Chicken price has been increasing due to a shortage of soybean feed, whereas the price of wheat was on the higher side because of support price disparity between Sindh and Punjab, which also resulted in a shortage of the grain at wheat flour mills.

“We estimate January 2023 CPI (consumer price index) at 27 percent vs 24.5 percent in December 2022. We have assumed further Rs100/kg increase in chicken prices,” Rauf noted.

The price of a 20kg wheat flour bag has been on an upwards trajectory since the week-ended November 24, 2022 when it was Rs1,509.83/bag. In the weeks since that, 20kg wheat flour price has jumped up by Rs187.79/20kg bag on average to stand at Rs1,697.62/bag.

During the same week last year, the price was Rs1,167.96/20kg bag as per PBS data.

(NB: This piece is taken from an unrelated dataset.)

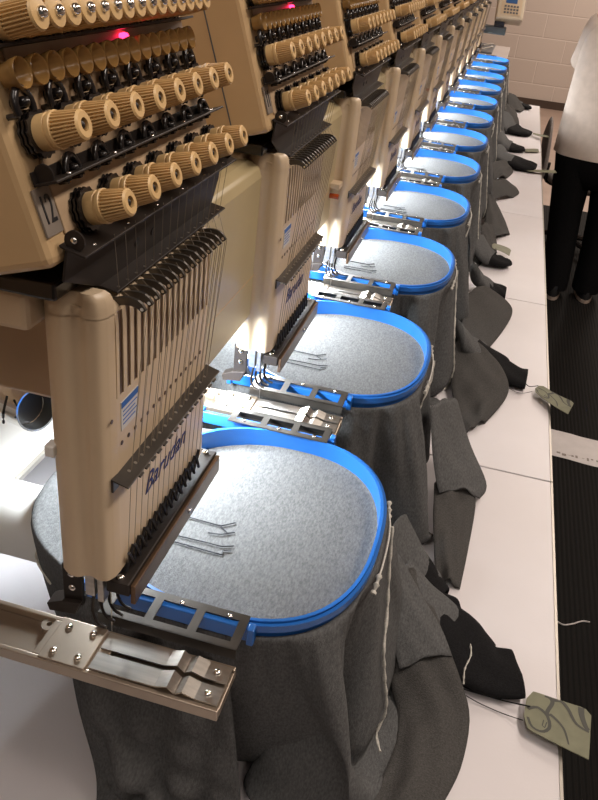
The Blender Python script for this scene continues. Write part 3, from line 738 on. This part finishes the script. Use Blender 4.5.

This shows that the average price of a wheat flour bag weighing 20kg has increased by Rs529.66 for consumers. On year-on-year basis, this shows a 45.35 percent hike in the price of the essential commodity.

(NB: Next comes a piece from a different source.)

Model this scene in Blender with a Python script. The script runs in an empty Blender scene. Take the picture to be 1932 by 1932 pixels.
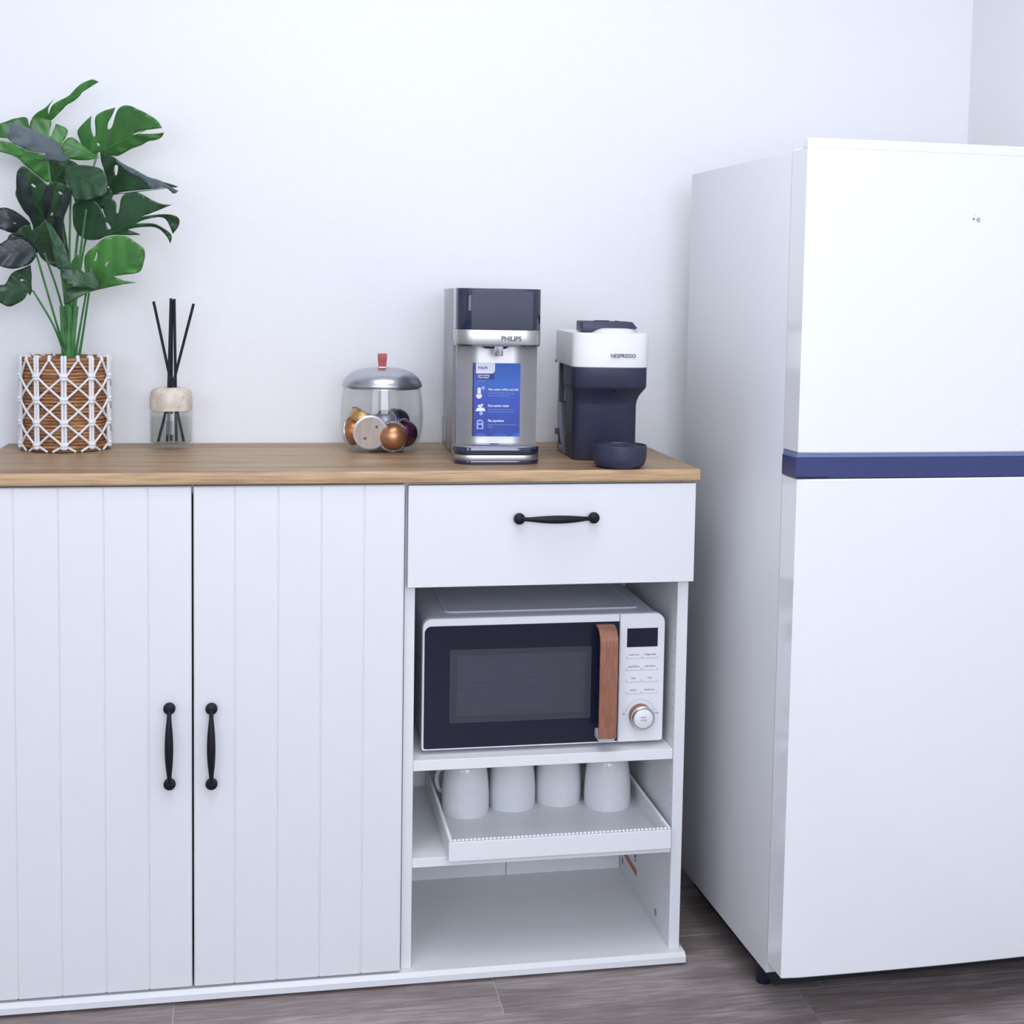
import bpy, bmesh, math, random
from math import sin, cos, pi, radians, sqrt
from mathutils import Vector, Matrix
from mathutils.geometry import delaunay_2d_cdt

scene = bpy.context.scene
COL = scene.collection
random.seed(7)

# ------------------------------------------------------------------ camera
cam_data = bpy.data.cameras.new('camera')
cam = bpy.data.objects.new('camera', cam_data)
COL.objects.link(cam)
YAW, PITCH, ROLL, FOC, PX, PY = .1996, -.0802, .0186, 2689.3, 1043.148, 766.35
fw = Vector((sin(YAW) * cos(PITCH), cos(YAW) * cos(PITCH), sin(PITCH)))
rt = Vector((cos(YAW), -sin(YAW), 0))
up = rt.cross(fw)
r2 = rt * cos(ROLL) + up * sin(ROLL)
u2 = -rt * sin(ROLL) + up * cos(ROLL)
m = Matrix((r2, u2, -fw)).transposed().to_4x4()
m.translation = Vector((.3391, -2.4021, 1.2049))
cam.matrix_world = m
cam_data.sensor_width = 36
cam_data.lens = FOC / 1932 * 36
cam_data.shift_x = -(PX - 966) / 1932
cam_data.shift_y = (PY - 966) / 1932
cam_data.clip_start = .05
scene.camera = cam

# ------------------------------------------------------------------ world, lights, exposure
world = bpy.data.worlds.new('world')
scene.world = world
world.use_nodes = True
wb = world.node_tree.nodes['Background']
wb.inputs[0].default_value = (.62, .78, 1, 1)
wb.inputs[1].default_value = 1.6

def area(name, loc, rot, sx, sy, power, col):
    d = bpy.data.lights.new(name, 'AREA')
    d.shape = 'RECTANGLE'; d.size = sx; d.size_y = sy; d.energy = power; d.color = col
    o = bpy.data.objects.new(name, d)
    o.location = loc; o.rotation_euler = rot
    COL.objects.link(o)
    return o
# daylight entering by the two windows of the wall behind the camera
area('daylight_window_right', (.75, -3.56, 1.65), (radians(90), 0, 0), 1.35, 1.35, 35, (.85, .885, 1))
area('daylight_window_left', (-1.2, -3.56, 1.65), (radians(90), 0, 0), 1.35, 1.35, 14, (.85, .885, 1))
# two unseen fill lights added below the ceiling to brighten the upper wall
area('ceiling_fill_light', (.6, -.6, 2.44), (0, 0, 0), 1.1, .6, 9.5, (.90, .91, 1))
area('ceiling_fill_light', (.3, -1.3, 2.44), (0, 0, 0), 1.1, .6, 6.5, (.90, .91, 1))

scene.view_settings.view_transform = 'Standard'
scene.view_settings.look = 'None'
scene.view_settings.gamma = 1
scene.view_settings.use_curve_mapping = False
scene.view_settings.exposure = .18

# ------------------------------------------------------------------ materials
def lin(c):
    return tuple((x / 255 / 12.92 if x / 255 <= .04045 else ((x / 255 + .055) / 1.055) ** 2.4) for x in c)

def new_mat(name):
    m = bpy.data.materials.new(name); m.use_nodes = True
    nt = m.node_tree
    return m, nt, nt.nodes['Principled BSDF']

def mat(name, col, rough=.5, metal=0, var=.03, scale=40, bump=0, spec=.5, coat=0, stretch=None, aniso=0):
    """procedural surface: base colour with slight noise mottling and fine relief"""
    m, nt, b = new_mat(name)
    n = nt.nodes; l = nt.links
    tc = n.new('ShaderNodeTexCoord'); mp = n.new('ShaderNodeMapping')
    l.new(tc.outputs['Object'], mp.inputs[0])
    if stretch: mp.inputs['Scale'].default_value = stretch
    no = n.new('ShaderNodeTexNoise'); no.inputs['Scale'].default_value = scale; no.inputs['Detail'].default_value = 4
    l.new(mp.outputs[0], no.inputs['Vector'])
    r = n.new('ShaderNodeValToRGB')
    a = tuple(max(0, c * (1 - var)) for c in col); c2 = tuple(min(1, c * (1 + var)) for c in col)
    r.color_ramp.elements[0].position = .3; r.color_ramp.elements[0].color = a + (1,)
    r.color_ramp.elements[1].position = .7; r.color_ramp.elements[1].color = c2 + (1,)
    l.new(no.outputs['Fac'], r.inputs[0]); l.new(r.outputs[0], b.inputs['Base Color'])
    b.inputs['Roughness'].default_value = rough; b.inputs['Metallic'].default_value = metal
    b.inputs['Specular IOR Level'].default_value = spec
    b.inputs['Coat Weight'].default_value = coat
    if aniso:
        b.inputs['Anisotropic'].default_value = aniso
    if bump:
        bp = n.new('ShaderNodeBump'); bp.inputs['Strength'].default_value = bump; bp.inputs['Distance'].default_value = .001
        l.new(no.outputs['Fac'], bp.inputs['Height']); l.new(bp.outputs[0], b.inputs['Normal'])
    return m

def wood(name, c1, c2, c3, scale=6, stretch=(1, 14, 14), rough=.45, rings=3., rand=False, bump=.15):
    m, nt, b = new_mat(name)
    n = nt.nodes; l = nt.links
    tc = n.new('ShaderNodeTexCoord'); mp = n.new('ShaderNodeMapping')
    mp.inputs['Scale'].default_value = stretch
    src = tc.outputs['Object']
    if rand:
        oi = n.new('ShaderNodeObjectInfo'); mu = n.new('ShaderNodeMath'); mu.operation = 'MULTIPLY'; mu.inputs[1].default_value = 37
        l.new(oi.outputs['Random'], mu.inputs[0]); cx = n.new('ShaderNodeCombineXYZ')
        l.new(mu.outputs[0], cx.inputs[0]); l.new(mu.outputs[0], cx.inputs[1])
        va = n.new('ShaderNodeVectorMath'); va.operation = 'ADD'
        l.new(tc.outputs['Object'], va.inputs[0]); l.new(cx.outputs[0], va.inputs[1]); src = va.outputs[0]
    l.new(src, mp.inputs[0])
    big = n.new('ShaderNodeTexNoise'); big.inputs['Scale'].default_value = scale * .35; big.inputs['Detail'].default_value = 3
    big.inputs['Distortion'].default_value = .6
    l.new(mp.outputs[0], big.inputs['Vector'])
    mm = n.new('ShaderNodeMath'); mm.operation = 'MULTIPLY'; mm.inputs[1].default_value = rings * 6.28
    sn = n.new('ShaderNodeMath'); sn.operation = 'SINE'
    l.new(big.outputs['Fac'], mm.inputs[0]); l.new(mm.outputs[0], sn.inputs[0])
    fine = n.new('ShaderNodeTexNoise'); fine.inputs['Scale'].default_value = scale * 6; fine.inputs['Detail'].default_value = 6
    mp2 = n.new('ShaderNodeMapping'); mp2.inputs['Scale'].default_value = (stretch[0] * .5, stretch[1], stretch[2])
    l.new(src, mp2.inputs[0]); l.new(mp2.outputs[0], fine.inputs['Vector'])
    ad = n.new('ShaderNodeMath'); ad.operation = 'MULTIPLY_ADD'; ad.inputs[1].default_value = .12
    l.new(sn.outputs[0], ad.inputs[0]); l.new(fine.outputs['Fac'], ad.inputs[2])
    r = n.new('ShaderNodeValToRGB'); cr = r.color_ramp
    cr.elements[0].position = .32; cr.elements[0].color = c1 + (1,)
    cr.elements[1].position = .72; cr.elements[1].color = c3 + (1,)
    e = cr.elements.new(.52); e.color = c2 + (1,)
    l.new(ad.outputs[0], r.inputs[0]); l.new(r.outputs[0], b.inputs['Base Color'])
    b.inputs['Roughness'].default_value = rough
    bp = n.new('ShaderNodeBump'); bp.inputs['Strength'].default_value = bump; bp.inputs['Distance'].default_value = .001
    l.new(ad.outputs[0], bp.inputs['Height']); l.new(bp.outputs[0], b.inputs['Normal'])
    return m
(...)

Sameen, a house worker, who buys 10kg of fine quality wheat flour every week, said that it was becoming impossible to make ends meet for her five-member family. “Juggling between my power bill and the cost of basic commodities like wheat flour, rice and vegetables is becoming increasingly impossible,” she lamented, pointing out that she has not “dared to buy chicken” for more than two weeks now.

PBS data attributes different weightages to the commodities in the SPI basket. For the group with the lowest spending capacity, wheat flour holds a weightage of 6.1372 percent, whereas for the combined group the weightage stands at 3.9725 percent.

Other commodities with the highest weights for the lowest quintile include milk (17.5449 percent), electricity (8.3627 percent), sugar (5.1148 percent), firewood (5.0183 percent), long cloth (4.2221 percent), and vegetable ghee (3.2833 percent).

Among these, prices of milk and firewood increased; sugar and vegetable ghee declined, whereas the price of electricity and long cloth remained the same.

For the groups spending up to Rs17,732; Rs17,733-22,888; Rs22,889-29,517; Rs29,518-44,175; and above Rs44,175; YoY SPI increased 29.60, 30.06, 31.88, 32.92, and 30.59 percent, respectively.

SPI was recorded at 219.56 points against 217.20 points registered last week and 168.12 points recorded during the week ended January 1, 2022.